Van midden jaren ’90 tot 2005 verbleef André in Milwaukee (US), waar hij lid en mede-oprichter was van M.E.M.E (Midwest Electronic Music Ensemble), met o.a. Darwin Grosse en Grant Richter (het elektronica genie achter de fameuze Wiard modules).
Van 1983 tot 1993 was André de “sole Consultant for Europe” van Serge Modular Music Systems.
Met ‘Serge Raga’ droeg hij bij aan ‘Serge Modular Music: Now’, het Serge-synthesizer tribuutalbum uit 2004. Door de jaren heen verwierf Stordeur echter vooral faam als docent in de werking, het samenstellen en bespelen van modulaire synthesizers.

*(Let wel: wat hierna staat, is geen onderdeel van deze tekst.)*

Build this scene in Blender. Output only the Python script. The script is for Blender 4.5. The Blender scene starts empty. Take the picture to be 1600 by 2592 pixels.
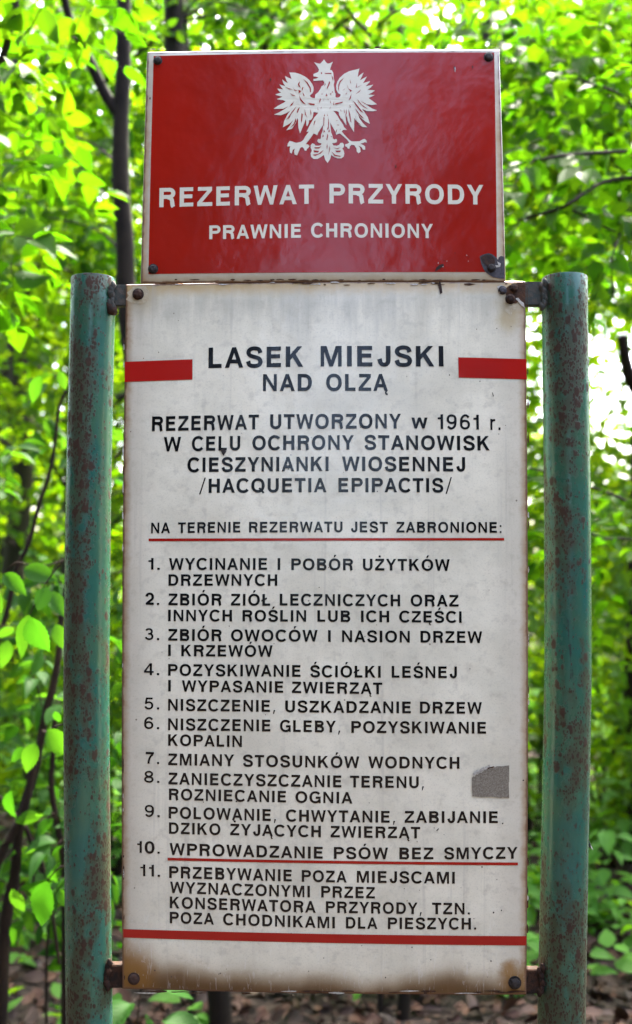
import bpy, math, random
import numpy as np
from mathutils import Vector, Matrix
from mathutils.geometry import tessellate_polygon

S = bpy.context.scene
COL = S.collection
R = math.radians

# ------------------------------------------------------------------ camera
F_PX, CX, CY = 2779.0, 800.0, 1296.0          # focal length and centre in photograph pixels
CAM_Z, PITCH = 1.60, math.atan(0.065)
cam_d = bpy.data.cameras.new('camera')
cam_d.sensor_fit = 'VERTICAL'
cam_d.sensor_height = 36.0
cam_d.lens = 36.0 * F_PX / 2592.0
cam_d.clip_start, cam_d.clip_end = 0.05, 500.0
cam_d.dof.use_dof = True
cam_d.dof.focus_distance = 1.53
cam_d.dof.aperture_fstop = 3.9
cam = bpy.data.objects.new('camera', cam_d)
COL.objects.link(cam)
cam.location = (0, 0, CAM_Z)
cam.rotation_euler = (R(90) + PITCH, 0, 0)
S.camera = cam

# ------------------------------------------------------------------ sky, sun, exposure
SUN_EL, SUN_AZ = 60.0, 20.0                    # the sun stands behind the sign, a little to the right
world = bpy.data.worlds.new('World')
S.world = world
world.use_nodes = True
wn = world.node_tree
sky = wn.nodes.new('ShaderNodeTexSky')
sky.sky_type = 'NISHITA'
sky.sun_disc = False
sky.sun_elevation = R(SUN_EL)
sky.sun_rotation = R(SUN_AZ)
sky.air_density, sky.dust_density, sky.ozone_density = 0.8, 6.0, 1.0
wn.links.new(sky.outputs[0], wn.nodes['Background'].inputs[0])
wn.nodes['Background'].inputs[1].default_value = 0.15
sun_d = bpy.data.lights.new('sun', 'SUN')
sun_d.energy, sun_d.angle, sun_d.color = 2.0, R(0.5), (1.0, 0.94, 0.82)
sun = bpy.data.objects.new('sun', sun_d)
COL.objects.link(sun)
_sd = Vector((math.sin(R(SUN_AZ)) * math.cos(R(SUN_EL)), math.cos(R(SUN_AZ)) * math.cos(R(SUN_EL)), math.sin(R(SUN_EL))))
sun.rotation_euler = _sd.to_track_quat('Z', 'Y').to_euler()
sun.location = _sd * 40
S.view_settings.view_transform = 'Standard'
S.view_settings.look = 'None'
S.view_settings.exposure = 4.05
S.view_settings.gamma = 1.0
S.render.engine = 'CYCLES'
S.cycles.max_bounces = 8
S.cycles.diffuse_bounces = 5
S.cycles.transmission_bounces = 5
S.cycles.glossy_bounces = 3
S.cycles.sample_clamp_indirect = 6.0
S.cycles.use_denoising = True

# ------------------------------------------------------------------ helpers
_cp, _sp = math.cos(PITCH), math.sin(PITCH)

def ray(px, py):
    x, y = (px - CX) / F_PX, -(py - CY) / F_PX
    return Vector((x, _cp - y * _sp, _sp + y * _cp))

def U(px, py, Y):
    """the world point seen at photograph pixel (px, py) at world depth Y"""
    d = ray(px, py)
    return Vector((0, 0, CAM_Z)) + d * (Y / d.y)

def on_surface(px, py, surf, Y0):
    Y = Y0
    for _ in range(8):
        p = U(px, py, Y)
        Y = surf(p.x, p.z)
    return U(px, py, Y)

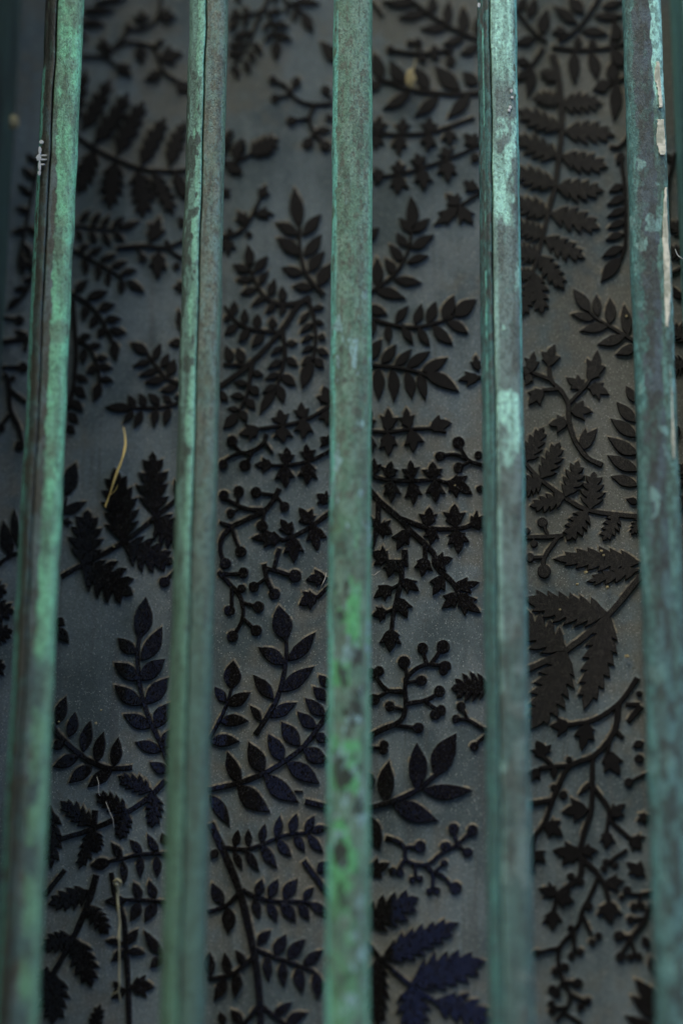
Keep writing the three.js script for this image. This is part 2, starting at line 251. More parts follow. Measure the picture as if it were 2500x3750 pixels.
sprig('w', [[14, 12, 1218, 380, 1147, 383, 1104, 373, 1062, 340, 1049, 318, 1000, 294], [11, 11, 1066, 340, 1086, 303], [10, 10, 1062, 347, 1008, 361], [11, 11, 1215, 361, 1193, 331], [14, 12, 1153, 389, 1135, 429, 1150, 487, 1187, 527], [10, 10, 1135, 432, 1069, 444], [11, 11, 1150, 487, 1129, 526]],
  { b: [1000, 294, 16, 1086, 303, 19, 1008, 361, 17, 1193, 331, 18, 1069, 444, 18, 1129, 526, 21, 1193, 536, 20, 1206, 432, 14], s: [1155, 482, 1215, 478, 28] });
sprig('w', [[17, 13, 1187, 1081, 1138, 1029, 1111, 980, 1098, 906, 1098, 830]], { s: [1098, 833, 1078, 686, 50, 1095, 863, 1010, 817, 40, 1098, 937, 1013, 872, 48, 1111, 1004, 1031, 980, 38, 1147, 1059, 1071, 1050, 34, 1108, 866, 1178, 784, 42, 1114, 940, 1178, 857, 44, 1132, 998, 1190, 921, 42, 1166, 1050, 1214, 965, 46] });
sprig('w', [[22, 11, 1138, 1090, 1074, 1114, 1000, 1108, 964, 1081, 933, 1029, 915, 983]], { s: [915, 980, 909, 894, 38, 912, 998, 852, 970, 32, 927, 1025, 864, 1025, 28, 942, 1059, 879, 1077, 28, 976, 1087, 922, 1123, 26, 1013, 1111, 971, 1148, 26, 1040, 1117, 1028, 1160, 26, 930, 1001, 982, 937, 36, 951, 1044, 985, 992, 28, 985, 1087, 1007, 1019, 32, 1034, 1111, 1034, 1047, 32] });
sprig('w', [[20, 22, 1135, 1092, 1092, 1120, 1040, 1200, 921, 1329, 814, 1411, 740, 1450], [14, 13, 902, 1338, 817, 1335]], { s: [844, 1329, 829, 1264, 34, 893, 1332, 869, 1270, 36, 805, 1435, 837, 1472, 30] });
sprig('w', [[16, 12, 1129, 1098, 1150, 1166, 1156, 1243, 1153, 1277, 1147, 1322]], { s: [1144, 1325, 1108, 1427, 44, 1144, 1133, 1190, 1126, 24, 1156, 1175, 1187, 1188, 22, 1166, 1231, 1193, 1243, 26, 1160, 1280, 1204, 1302, 28, 1153, 1313, 1187, 1350, 32, 1132, 1142, 1095, 1188, 22, 1147, 1185, 1098, 1221, 24, 1147, 1231, 1104, 1255, 22, 1147, 1267, 1104, 1292, 22, 1147, 1307, 1103, 1341, 26] });
sprig('w', [[16, 11, 1046, 1218, 982, 1215, 902, 1200, 853, 1166, 823, 1120]], { s: [997, 1209, 997, 1160, 32, 942, 1206, 945, 1148, 34, 896, 1191, 899, 1130, 30, 850, 1163, 861, 1099, 32, 970, 1224, 921, 1273, 34, 915, 1209, 873, 1255, 34, 875, 1191, 821, 1227, 34, 841, 1160, 820, 1178, 24] });
sprig('w', [[20, 11, 1034, 1218, 1043, 1270, 1040, 1322, 1025, 1384, 1007, 1439]], { s: [1010, 1427, 951, 1521, 36, 1049, 1258, 1092, 1258, 26, 1049, 1310, 1092, 1344, 30, 1031, 1374, 1086, 1414, 36, 1022, 1411, 1040, 1479, 34, 1037, 1270, 991, 1301, 24, 1037, 1319, 980, 1350, 28, 1025, 1371, 970, 1390, 26, 1013, 1411, 961, 1439, 28] });
sprig('w', [[20, 11, 924, 1330, 915, 1396, 902, 1454, 875, 1509]], { s: [872, 1515, 817, 1573, 40, 927, 1365, 967, 1374, 26, 918, 1414, 948, 1451, 36, 902, 1463, 936, 1500, 34, 881, 1503, 906, 1546, 32, 909, 1408, 857, 1399, 26, 896, 1454, 843, 1451, 26, 875, 1500, 832, 1495, 22] });
sprig('w', [[17, 12, 1215, 1483, 1202, 1491, 1129, 1534, 1043, 1558, 951, 1570]], { l: [956, 1570, 875, 1592, 66, 1117, 1540, 1102, 1472, 62, 1036, 1560, 1024, 1498, 66, 1037, 1560, 1040, 1624, 72, 1114, 1536, 1111, 1609, 68, 1202, 1485, 1185, 1413, 76, 1199, 1500, 1200, 1562, 62] });
sprig('p', [[16, 12, 1215, 1650, 1202, 1656, 1132, 1690, 1040, 1705, 1000, 1705]], { l: [1003, 1705, 930, 1702, 60, 1046, 1706, 1049, 1636, 66, 1134, 1692, 1120, 1625, 60, 1043, 1702, 1048, 1788, 78, 1132, 1690, 1123, 1779, 72, 1210, 1625, 1172, 1600, 56] });
sprig('p', [[18, 12, 976, 1589, 964, 1625, 915, 1659, 881, 1659, 829, 1684, 820, 1696], [13, 13, 881, 1656, 853, 1622], [13, 13, 924, 1660, 902, 1702], [14, 10, 966, 1615, 1000, 1662]], { b: [850, 1616, 21, 818, 1702, 19, 898, 1705, 22] });
sprig('p', [[20, 17, 1023, 1789, 1002, 1832, 968, 1871, 907, 1902, 846, 1933, 812, 1975, 808, 2021, 821, 2061], [17, 13, 962, 1868, 907, 1865, 870, 1850, 827, 1826], [13, 13, 870, 1850, 875, 1801], [12, 12, 1004, 1814, 938, 1804], [10, 10, 880, 1862, 846, 1881], [12, 11, 1015, 1820, 1042, 1856], [15, 12, 970, 1872, 960, 1927], [16, 12, 850, 1930, 862, 1975, 882, 2021], [15, 12, 850, 1928, 805, 1912]],
  { b: [821, 1816, 20, 875, 1801, 22, 938, 1804, 21, 846, 1881, 17, 1042, 1856, 19, 960, 1927, 21, 882, 2021, 21, 826, 2064, 21] });
sprig('p', [[17, 16, 1023, 2009, 1002, 2089], [16, 15, 971, 2083, 1005, 2089, 1054, 2104, 1081, 2110], [19, 15, 967, 2066, 977, 2119, 1002, 2171], [12, 12, 976, 2117, 938, 2144]], { b: [1081, 2110, 24, 1005, 2176, 21, 930, 2150, 19] });
sprig('p', [[15, 15, 800, 2104, 876, 2101], [18, 14, 800, 2094, 852, 2150, 876, 2178, 889, 2220, 889, 2266, 864, 2315], [16, 13, 850, 2148, 849, 2226], [12, 12, 895, 2208, 947, 2223], [13, 12, 890, 2264, 938, 2309]], { b: [892, 2098, 20, 852, 2331, 21, 886, 2156, 16, 841, 2236, 20, 947, 2223, 21, 939, 2309, 21] });
sprig('p', [[18, 14, 1212, 1876, 1201, 1884, 1143, 1927, 1078, 1963, 1029, 1982]], { l: [1040, 1975, 919, 1972, 68, 1074, 1962, 1026, 1900, 64, 1148, 1922, 1094, 1859, 68, 1076, 1962, 1078, 2061, 80, 1152, 1920, 1164, 2018, 76, 1212, 1842, 1158, 1810, 58, 1200, 2118, 1120, 2125, 68] });
sprig('p', [[13, 15, 1205, 2147, 1161, 2190]], { l: [1166, 2184, 1096, 2217, 80] });
sprig('p', [[13, 20, 1045, 2310, 1048, 2345, 1048, 2415, 1025, 2530, 999, 2591, 937, 2690]], { s: [1046, 2345, 1020, 2217, 72, 1044, 2434, 945, 2371, 50, 1002, 2560, 926, 2472, 46, 956, 2641, 916, 2585, 28, 1056, 2419, 1155, 2315, 48, 1033, 2533, 1152, 2440, 52, 991, 2629, 1087, 2572, 42] });
sprig('p', [[14, 11, 768, 2705, 788, 2671, 830, 2583, 849, 2522]], { s: [849, 2524, 855, 2419, 62, 838, 2583, 918, 2535, 44, 807, 2644, 910, 2639, 44, 826, 2572, 786, 2515, 36, 770, 2717, 878, 2715, 44] });
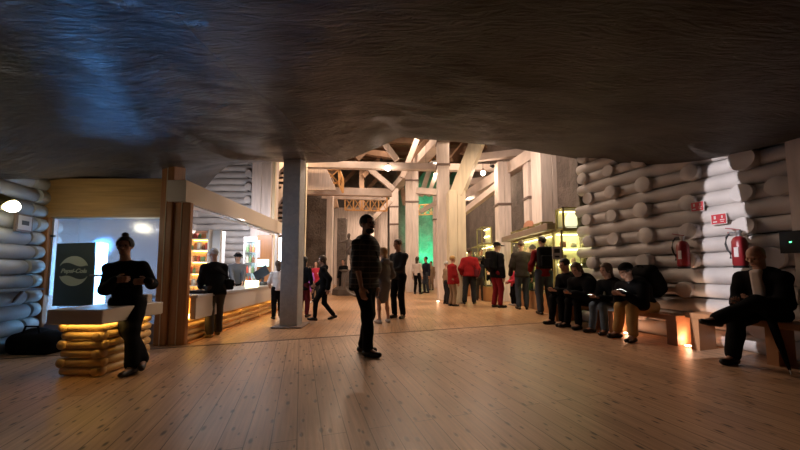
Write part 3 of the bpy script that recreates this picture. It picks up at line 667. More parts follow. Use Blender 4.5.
# left wall things
k,z,q=onleft(-14,200,.13)
t=thing('wall_lamp',q,'glowing wall lamp on the left log wall','lamp')
c=MB(); c.tube([q+LN*.22+Vector((0,0,-.05)),q+LN*.10+Vector((0,0,.05))],[.085,.05],14); c.build('shade','goldframe',t,True)
c=MB(); c.sphere(q+LN*.24+Vector((0,0,-.06)),.075,12,8); c.build('bulb','lampl',t,True)
c=MB(); c.tube([q-LN*.03,q+LN*.12+Vector((0,0,.05))],.018,6); c.build('bracket','band',t)
lamp('POINT','wall_lamp_light',q+LN*.42+Vector((0,0,-.1)),3.5,(1,.86,.6),.08)
k,z,q=onleft(22,223,.12)
def onwallbox(nm,lab,cat,base,dirv,nv_,w,h,d,m,parent=None,off=0):
    c=MB(); a=base-dirv*(w/2);b_=base+dirv*(w/2); q=[]
    for s,e in ((a,0),(b_,0)):
        pass
    U=Vector((0,0,h/2)); P=[a-U,b_-U,b_+U,a+U]; c.add([p+nv_*off for p in P]+[p+nv_*(off+d) for p in P],[(0,3,2,1),(4,5,6,7),(0,1,5,4),(1,2,6,5),(2,3,7,6),(3,0,4,7)])
    if parent is not None: return c.build(nm,m,parent)
    return tag(c.build(nm,m,None,origin=base),lab,cat)
t=thing('framed_notice',q,'small white framed notice on the left log wall','notice')
onwallbox('frame','','',q,DV,LN,.27,.24,.03,'band',t,0)
sh_=onwallbox('sheet','','',q,DV,LN,.22,.19,.005,'signwhite',t,.031)
onwallbox('picture','','',q-Vector((0,0,-.0)),DV,LN,.12,.06,.003,'dark',sh_,.037)
k0,z0,q0=onleft(-30,292,.2); k1,z1,q1=onleft(34,289,.2)
t=thing('wall_shelf',(q0+q1)/2,'thin blue grey shelf along the left log wall','shelf')
c=MB(); c.beam(q0,q1,.22,.03); c.build('board',mat('blue_grey_board',(.16,.20,.25),.4),t)
for f_ in (.25,.8):
    qq=q0+(q1-q0)*f_; c=MB(); c.beam(qq-Vector((0,0,.015)),qq-Vector((0,0,.17))-LN*.1,.03,.03); c.build('bracket','band',t)
# ================================================================ RIGHT SIDE
def bench(label,k0,k1,z,legs,lw=.14,o0=.25,o1=.61):
    mid=WR((k0+k1)/2,(o0+o1)/2); t=thing('wooden_bench',mid,label,'bench')
    c=MB(); c.beam(WR(k0,(o0+o1)/2,z-.035),WR(k1,(o0+o1)/2,z-.035),o1-o0,.07); c.build('seat','bench',t)
    for k in legs:
        c=MB(); c.beam(WR(k-lw/2,(o0+o1)/2,(z-.07)/2),WR(k+lw/2,(o0+o1)/2,(z-.07)/2),o1-o0-.02,z-.071); c.build('leg','bench',t)
bench('pine bench at the far corner of the log wall under the two huddled people',-.45,.72,.43,(-.38,.62))
bench('pine bench carrying the man in khaki trousers',.86,2.02,.43,(.95,1.95))
bench('pine bench at the right edge under the bald man',2.14,4.6,.50,(2.24,3.0,4.3),.10)
# recessed floor uplights
for px,py,l,e in ((689,346.5,'round floor uplight glowing between the two nearer benches',1.8),(627,333.5,'round floor uplight glowing between the boots of the khaki trousers man',1.2),(438,301.5,'small round floor light glowing in the hall floor by the post',1.2),(590,322,'round floor uplight hidden beside the jeans wearer',1.0)):
    q=G(px,py); t=thing('floor_uplight',q,l,'lamp')
    c=MB(); c.lathe(q,[(.062,0),(.062,.008),(.05,.010)],20); c.build('ring','alu',t,True)
    c=MB(); c.lathe(q+Vector((0,0,.010)),[(.046,0),(.046,.003)],20); c.build('lens','upl',t,True)
    lamp('POINT','uplight',q+Vector((0,0,.09)),e,(1,.55,.32),.04)
    if e>1.15: lamp('SPOT','uplight_beam',q+Vector((0,0,.03)),e*9,(1,.66,.45),.04,q+Vector((-.2,-.1,2)),math.radians(110),.8)
# extinguishers
def extinguisher(px,py,label,s=1.0):
    k,z,q=onwall(px,py,.26); t=thing('fire_extinguisher',q,label,'fire extinguisher'); R=.078*s; H=.40*s
    c=MB(); c.lathe(q,[(R*.8,0),(R,.02),(R,H*.82),(R*.75,H*.94),(R*.35,H)],18); cy_=c.build('cylinder','red',t,True)
    c=MB(); c.lathe(q+Vector((0,0,-.025)),[(R*.95,0),(R*1.02,.03)],18); c.build('foot_ring','dark',t,True)
    c=MB(); c.lathe(q+Vector((0,0,H)),[(R*.3,0),(R*.3,.04),(R*.45,.05),(R*.45,.07)],10); va_=c.build('valve','alu',t,True)
    c=MB(); c.beam(q+Vector((0,0,H+.08))-DV*.02,q+Vector((0,0,H+.12))+DV*.13,.03,.012); c.beam(q+Vector((0,0,H+.05))-DV*.02,q+Vector((0,0,H+.055))+DV*.11,.025,.012); c.build('lever','red',va_)
    P=[q+Vector((0,0,H+.05))]+[q+DV*(.03+.10*math.sin(a))+RM*.03+Vector((0,0,H+.07-.16*(1-math.cos(a)))) for a in (0.5,1.0,1.6,2.2,2.6)]+[q+DV*.085+RM*.03+Vector((0,0,H*.25))]
    c=MB(); c.tube(P,.012,7); c.build('hose','dark',t,True)
    c=MB(); c.beam(q+RM*R+Vector((0,0,H*.3)),q+RM*R+Vector((0,0,H*.62)),.045,.006,up=RM); c.build('sticker','signwhite',cy_)
    c=MB(); c.beam(q-RM*.0+Vector((0,0,H*.75)),q-RM*(.15)+Vector((0,0,H*.75)),.05,.03); c.build('wall_bracket','band',t)
extinguisher(684,267,'red fire extinguisher hanging on the log wall, left of the two')
extinguisher(741,266,'red fire extinguisher on the log wall above the bald man')
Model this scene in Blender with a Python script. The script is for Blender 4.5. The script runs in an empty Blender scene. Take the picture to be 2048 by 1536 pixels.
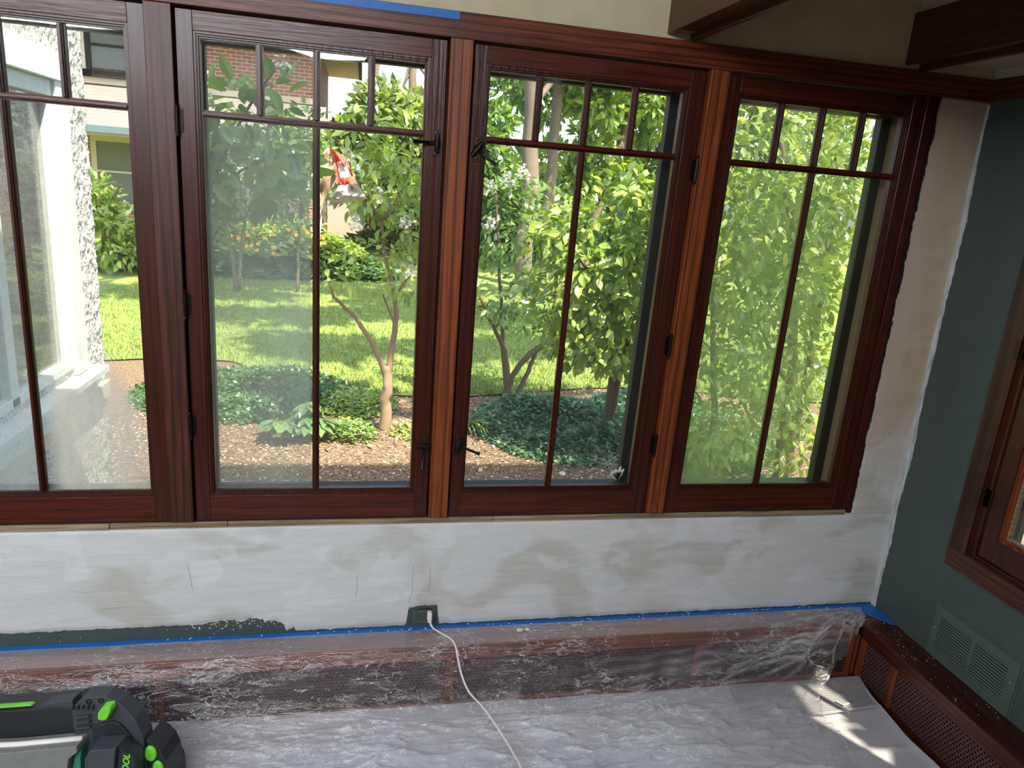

Zo heeft hij honderden studenten onderwezen, zowel in zijn eigen Studio Synthèse als aan het Centre Culturel Americain in Parijs.
In 1997 bundelde hij zijn cursussen tot een handleiding die hij ‘Art of Analog Modular Synthesis by Voltage Control’ noemde.
Stordeur was jarenlang actief als IT-journalist en publiceerde artikelen op zijn website genaamd ‘Analog Cottage’.
Bij het Brusselse platenlabel Sub Rosa verscheen in 2016 een 3CD-box met een overzicht van de man zijn werk.